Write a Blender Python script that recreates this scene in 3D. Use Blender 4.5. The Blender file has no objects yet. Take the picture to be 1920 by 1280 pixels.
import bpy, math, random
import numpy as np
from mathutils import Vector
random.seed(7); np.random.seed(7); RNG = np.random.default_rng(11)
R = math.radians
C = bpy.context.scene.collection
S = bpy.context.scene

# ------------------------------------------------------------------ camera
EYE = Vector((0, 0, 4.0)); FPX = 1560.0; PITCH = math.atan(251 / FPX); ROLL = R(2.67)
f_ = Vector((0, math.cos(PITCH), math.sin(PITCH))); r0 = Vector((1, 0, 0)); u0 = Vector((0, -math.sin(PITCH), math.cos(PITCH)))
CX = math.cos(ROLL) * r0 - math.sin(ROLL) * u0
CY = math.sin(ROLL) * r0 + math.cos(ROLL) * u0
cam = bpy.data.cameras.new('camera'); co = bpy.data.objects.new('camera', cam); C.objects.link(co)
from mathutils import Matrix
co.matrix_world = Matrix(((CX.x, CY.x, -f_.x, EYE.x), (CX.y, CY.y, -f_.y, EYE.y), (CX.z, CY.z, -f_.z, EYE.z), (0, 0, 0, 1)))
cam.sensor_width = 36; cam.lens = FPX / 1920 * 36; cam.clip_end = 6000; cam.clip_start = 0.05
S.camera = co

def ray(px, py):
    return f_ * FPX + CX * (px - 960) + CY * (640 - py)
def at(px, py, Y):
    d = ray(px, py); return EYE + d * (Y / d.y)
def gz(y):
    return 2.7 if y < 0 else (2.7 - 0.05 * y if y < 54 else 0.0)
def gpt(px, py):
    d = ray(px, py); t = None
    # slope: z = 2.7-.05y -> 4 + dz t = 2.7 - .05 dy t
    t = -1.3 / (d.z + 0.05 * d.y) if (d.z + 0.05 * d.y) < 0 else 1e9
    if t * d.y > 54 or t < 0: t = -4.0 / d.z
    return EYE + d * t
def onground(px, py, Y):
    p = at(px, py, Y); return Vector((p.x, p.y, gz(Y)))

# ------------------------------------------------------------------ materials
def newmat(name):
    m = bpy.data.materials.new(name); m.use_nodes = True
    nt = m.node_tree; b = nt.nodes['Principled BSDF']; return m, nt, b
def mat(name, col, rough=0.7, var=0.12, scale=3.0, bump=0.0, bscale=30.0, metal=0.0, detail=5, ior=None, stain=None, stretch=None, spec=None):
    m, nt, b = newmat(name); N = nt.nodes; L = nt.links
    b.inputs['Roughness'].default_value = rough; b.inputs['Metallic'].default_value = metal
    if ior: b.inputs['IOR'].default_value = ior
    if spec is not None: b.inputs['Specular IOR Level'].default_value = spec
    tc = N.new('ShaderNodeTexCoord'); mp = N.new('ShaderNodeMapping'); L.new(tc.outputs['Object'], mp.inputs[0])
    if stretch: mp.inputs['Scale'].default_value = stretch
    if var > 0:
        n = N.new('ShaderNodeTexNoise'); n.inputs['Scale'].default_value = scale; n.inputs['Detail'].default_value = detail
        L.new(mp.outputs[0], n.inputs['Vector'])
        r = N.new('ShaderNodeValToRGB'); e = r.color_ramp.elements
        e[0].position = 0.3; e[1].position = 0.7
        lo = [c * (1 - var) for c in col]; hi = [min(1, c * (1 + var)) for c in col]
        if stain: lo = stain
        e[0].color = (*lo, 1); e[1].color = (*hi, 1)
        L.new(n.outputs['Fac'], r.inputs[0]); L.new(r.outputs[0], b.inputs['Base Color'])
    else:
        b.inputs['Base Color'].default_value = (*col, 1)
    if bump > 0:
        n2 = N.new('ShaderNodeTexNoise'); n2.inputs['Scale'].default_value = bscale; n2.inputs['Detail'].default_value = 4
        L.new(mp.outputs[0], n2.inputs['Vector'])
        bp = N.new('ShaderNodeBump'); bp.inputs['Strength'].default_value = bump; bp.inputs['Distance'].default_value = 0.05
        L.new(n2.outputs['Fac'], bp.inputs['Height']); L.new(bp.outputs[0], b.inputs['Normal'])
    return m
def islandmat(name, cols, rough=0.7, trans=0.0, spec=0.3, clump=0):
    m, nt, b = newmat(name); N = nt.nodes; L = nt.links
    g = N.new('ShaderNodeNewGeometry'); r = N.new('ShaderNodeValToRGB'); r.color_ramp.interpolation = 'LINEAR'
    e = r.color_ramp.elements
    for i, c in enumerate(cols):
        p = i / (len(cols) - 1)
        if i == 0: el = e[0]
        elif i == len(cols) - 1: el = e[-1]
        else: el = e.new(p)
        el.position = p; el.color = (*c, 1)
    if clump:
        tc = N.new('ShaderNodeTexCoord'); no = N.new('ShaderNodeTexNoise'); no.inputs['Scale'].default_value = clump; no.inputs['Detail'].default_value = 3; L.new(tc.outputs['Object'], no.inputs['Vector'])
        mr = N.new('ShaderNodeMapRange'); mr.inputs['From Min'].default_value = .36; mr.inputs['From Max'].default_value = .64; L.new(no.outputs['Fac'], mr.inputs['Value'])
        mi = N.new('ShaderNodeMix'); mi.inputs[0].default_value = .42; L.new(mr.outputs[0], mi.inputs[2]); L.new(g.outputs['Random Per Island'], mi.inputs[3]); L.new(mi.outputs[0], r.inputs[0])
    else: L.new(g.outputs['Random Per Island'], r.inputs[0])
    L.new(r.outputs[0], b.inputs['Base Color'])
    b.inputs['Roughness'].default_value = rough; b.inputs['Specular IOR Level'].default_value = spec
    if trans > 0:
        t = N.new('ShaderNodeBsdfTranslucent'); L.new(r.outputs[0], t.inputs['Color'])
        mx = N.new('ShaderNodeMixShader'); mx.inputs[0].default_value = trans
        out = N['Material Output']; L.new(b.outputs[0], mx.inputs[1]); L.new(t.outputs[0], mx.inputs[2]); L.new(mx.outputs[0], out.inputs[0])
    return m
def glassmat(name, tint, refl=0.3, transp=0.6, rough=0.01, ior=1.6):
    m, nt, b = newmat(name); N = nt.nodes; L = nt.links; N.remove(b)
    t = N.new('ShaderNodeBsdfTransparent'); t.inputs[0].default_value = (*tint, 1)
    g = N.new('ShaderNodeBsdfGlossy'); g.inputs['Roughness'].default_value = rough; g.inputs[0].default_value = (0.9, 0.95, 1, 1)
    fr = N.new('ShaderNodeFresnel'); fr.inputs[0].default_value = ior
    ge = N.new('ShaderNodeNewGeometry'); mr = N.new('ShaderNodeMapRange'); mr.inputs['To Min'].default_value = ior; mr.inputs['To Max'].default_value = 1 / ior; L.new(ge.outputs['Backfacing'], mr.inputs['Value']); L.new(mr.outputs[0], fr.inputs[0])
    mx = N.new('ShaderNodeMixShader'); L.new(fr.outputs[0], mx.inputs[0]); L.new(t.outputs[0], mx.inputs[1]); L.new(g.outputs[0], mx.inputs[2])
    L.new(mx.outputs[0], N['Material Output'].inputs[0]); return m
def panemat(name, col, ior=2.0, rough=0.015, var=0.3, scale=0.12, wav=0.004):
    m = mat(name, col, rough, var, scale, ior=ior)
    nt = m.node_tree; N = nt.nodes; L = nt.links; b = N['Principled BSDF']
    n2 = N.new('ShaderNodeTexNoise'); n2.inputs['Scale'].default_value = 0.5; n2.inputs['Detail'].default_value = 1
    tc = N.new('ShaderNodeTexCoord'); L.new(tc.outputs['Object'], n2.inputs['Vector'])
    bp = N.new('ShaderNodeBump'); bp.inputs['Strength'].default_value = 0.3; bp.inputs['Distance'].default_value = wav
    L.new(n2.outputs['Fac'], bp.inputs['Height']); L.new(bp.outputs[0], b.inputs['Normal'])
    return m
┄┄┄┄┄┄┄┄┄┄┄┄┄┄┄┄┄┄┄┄
Please repeat the listing above in full and exactly.

### Completed exercise:
Write a Blender Python script that recreates this scene in 3D. Use Blender 4.5. The Blender file has no objects yet. Take the picture to be 1920 by 1280 pixels.
import bpy, math, random
import numpy as np
from mathutils import Vector
random.seed(7); np.random.seed(7); RNG = np.random.default_rng(11)
R = math.radians
C = bpy.context.scene.collection
S = bpy.context.scene

# ------------------------------------------------------------------ camera
EYE = Vector((0, 0, 4.0)); FPX = 1560.0; PITCH = math.atan(251 / FPX); ROLL = R(2.67)
f_ = Vector((0, math.cos(PITCH), math.sin(PITCH))); r0 = Vector((1, 0, 0)); u0 = Vector((0, -math.sin(PITCH), math.cos(PITCH)))
CX = math.cos(ROLL) * r0 - math.sin(ROLL) * u0
CY = math.sin(ROLL) * r0 + math.cos(ROLL) * u0
cam = bpy.data.cameras.new('camera'); co = bpy.data.objects.new('camera', cam); C.objects.link(co)
from mathutils import Matrix
co.matrix_world = Matrix(((CX.x, CY.x, -f_.x, EYE.x), (CX.y, CY.y, -f_.y, EYE.y), (CX.z, CY.z, -f_.z, EYE.z), (0, 0, 0, 1)))
cam.sensor_width = 36; cam.lens = FPX / 1920 * 36; cam.clip_end = 6000; cam.clip_start = 0.05
S.camera = co

def ray(px, py):
    return f_ * FPX + CX * (px - 960) + CY * (640 - py)
def at(px, py, Y):
    d = ray(px, py); return EYE + d * (Y / d.y)
def gz(y):
    return 2.7 if y < 0 else (2.7 - 0.05 * y if y < 54 else 0.0)
def gpt(px, py):
    d = ray(px, py); t = None
    # slope: z = 2.7-.05y -> 4 + dz t = 2.7 - .05 dy t
    t = -1.3 / (d.z + 0.05 * d.y) if (d.z + 0.05 * d.y) < 0 else 1e9
    if t * d.y > 54 or t < 0: t = -4.0 / d.z
    return EYE + d * t
def onground(px, py, Y):
    p = at(px, py, Y); return Vector((p.x, p.y, gz(Y)))

# ------------------------------------------------------------------ materials
def newmat(name):
    m = bpy.data.materials.new(name); m.use_nodes = True
    nt = m.node_tree; b = nt.nodes['Principled BSDF']; return m, nt, b
def mat(name, col, rough=0.7, var=0.12, scale=3.0, bump=0.0, bscale=30.0, metal=0.0, detail=5, ior=None, stain=None, stretch=None, spec=None):
    m, nt, b = newmat(name); N = nt.nodes; L = nt.links
    b.inputs['Roughness'].default_value = rough; b.inputs['Metallic'].default_value = metal
    if ior: b.inputs['IOR'].default_value = ior
    if spec is not None: b.inputs['Specular IOR Level'].default_value = spec
    tc = N.new('ShaderNodeTexCoord'); mp = N.new('ShaderNodeMapping'); L.new(tc.outputs['Object'], mp.inputs[0])
    if stretch: mp.inputs['Scale'].default_value = stretch
    if var > 0:
        n = N.new('ShaderNodeTexNoise'); n.inputs['Scale'].default_value = scale; n.inputs['Detail'].default_value = detail
        L.new(mp.outputs[0], n.inputs['Vector'])
        r = N.new('ShaderNodeValToRGB'); e = r.color_ramp.elements
        e[0].position = 0.3; e[1].position = 0.7
        lo = [c * (1 - var) for c in col]; hi = [min(1, c * (1 + var)) for c in col]
        if stain: lo = stain
        e[0].color = (*lo, 1); e[1].color = (*hi, 1)
        L.new(n.outputs['Fac'], r.inputs[0]); L.new(r.outputs[0], b.inputs['Base Color'])
    else:
        b.inputs['Base Color'].default_value = (*col, 1)
    if bump > 0:
        n2 = N.new('ShaderNodeTexNoise'); n2.inputs['Scale'].default_value = bscale; n2.inputs['Detail'].default_value = 4
        L.new(mp.outputs[0], n2.inputs['Vector'])
        bp = N.new('ShaderNodeBump'); bp.inputs['Strength'].default_value = bump; bp.inputs['Distance'].default_value = 0.05
        L.new(n2.outputs['Fac'], bp.inputs['Height']); L.new(bp.outputs[0], b.inputs['Normal'])
    return m
def islandmat(name, cols, rough=0.7, trans=0.0, spec=0.3, clump=0):
    m, nt, b = newmat(name); N = nt.nodes; L = nt.links
    g = N.new('ShaderNodeNewGeometry'); r = N.new('ShaderNodeValToRGB'); r.color_ramp.interpolation = 'LINEAR'
    e = r.color_ramp.elements
    for i, c in enumerate(cols):
        p = i / (len(cols) - 1)
        if i == 0: el = e[0]
        elif i == len(cols) - 1: el = e[-1]
        else: el = e.new(p)
        el.position = p; el.color = (*c, 1)
    if clump:
        tc = N.new('ShaderNodeTexCoord'); no = N.new('ShaderNodeTexNoise'); no.inputs['Scale'].default_value = clump; no.inputs['Detail'].default_value = 3; L.new(tc.outputs['Object'], no.inputs['Vector'])
        mr = N.new('ShaderNodeMapRange'); mr.inputs['From Min'].default_value = .36; mr.inputs['From Max'].default_value = .64; L.new(no.outputs['Fac'], mr.inputs['Value'])
        mi = N.new('ShaderNodeMix'); mi.inputs[0].default_value = .42; L.new(mr.outputs[0], mi.inputs[2]); L.new(g.outputs['Random Per Island'], mi.inputs[3]); L.new(mi.outputs[0], r.inputs[0])
    else: L.new(g.outputs['Random Per Island'], r.inputs[0])
    L.new(r.outputs[0], b.inputs['Base Color'])
    b.inputs['Roughness'].default_value = rough; b.inputs['Specular IOR Level'].default_value = spec
    if trans > 0:
        t = N.new('ShaderNodeBsdfTranslucent'); L.new(r.outputs[0], t.inputs['Color'])
        mx = N.new('ShaderNodeMixShader'); mx.inputs[0].default_value = trans
        out = N['Material Output']; L.new(b.outputs[0], mx.inputs[1]); L.new(t.outputs[0], mx.inputs[2]); L.new(mx.outputs[0], out.inputs[0])
    return m
def glassmat(name, tint, refl=0.3, transp=0.6, rough=0.01, ior=1.6):
    m, nt, b = newmat(name); N = nt.nodes; L = nt.links; N.remove(b)
    t = N.new('ShaderNodeBsdfTransparent'); t.inputs[0].default_value = (*tint, 1)
    g = N.new('ShaderNodeBsdfGlossy'); g.inputs['Roughness'].default_value = rough; g.inputs[0].default_value = (0.9, 0.95, 1, 1)
    fr = N.new('ShaderNodeFresnel'); fr.inputs[0].default_value = ior
    ge = N.new('ShaderNodeNewGeometry'); mr = N.new('ShaderNodeMapRange'); mr.inputs['To Min'].default_value = ior; mr.inputs['To Max'].default_value = 1 / ior; L.new(ge.outputs['Backfacing'], mr.inputs['Value']); L.new(mr.outputs[0], fr.inputs[0])
    mx = N.new('ShaderNodeMixShader'); L.new(fr.outputs[0], mx.inputs[0]); L.new(t.outputs[0], mx.inputs[1]); L.new(g.outputs[0], mx.inputs[2])
    L.new(mx.outputs[0], N['Material Output'].inputs[0]); return m
def panemat(name, col, ior=2.0, rough=0.015, var=0.3, scale=0.12, wav=0.004):
    m = mat(name, col, rough, var, scale, ior=ior)
    nt = m.node_tree; N = nt.nodes; L = nt.links; b = N['Principled BSDF']
    n2 = N.new('ShaderNodeTexNoise'); n2.inputs['Scale'].default_value = 0.5; n2.inputs['Detail'].default_value = 1
    tc = N.new('ShaderNodeTexCoord'); L.new(tc.outputs['Object'], n2.inputs['Vector'])
    bp = N.new('ShaderNodeBump'); bp.inputs['Strength'].default_value = 0.3; bp.inputs['Distance'].default_value = wav
    L.new(n2.outputs['Fac'], bp.inputs['Height']); L.new(bp.outputs[0], b.inputs['Normal'])
    return m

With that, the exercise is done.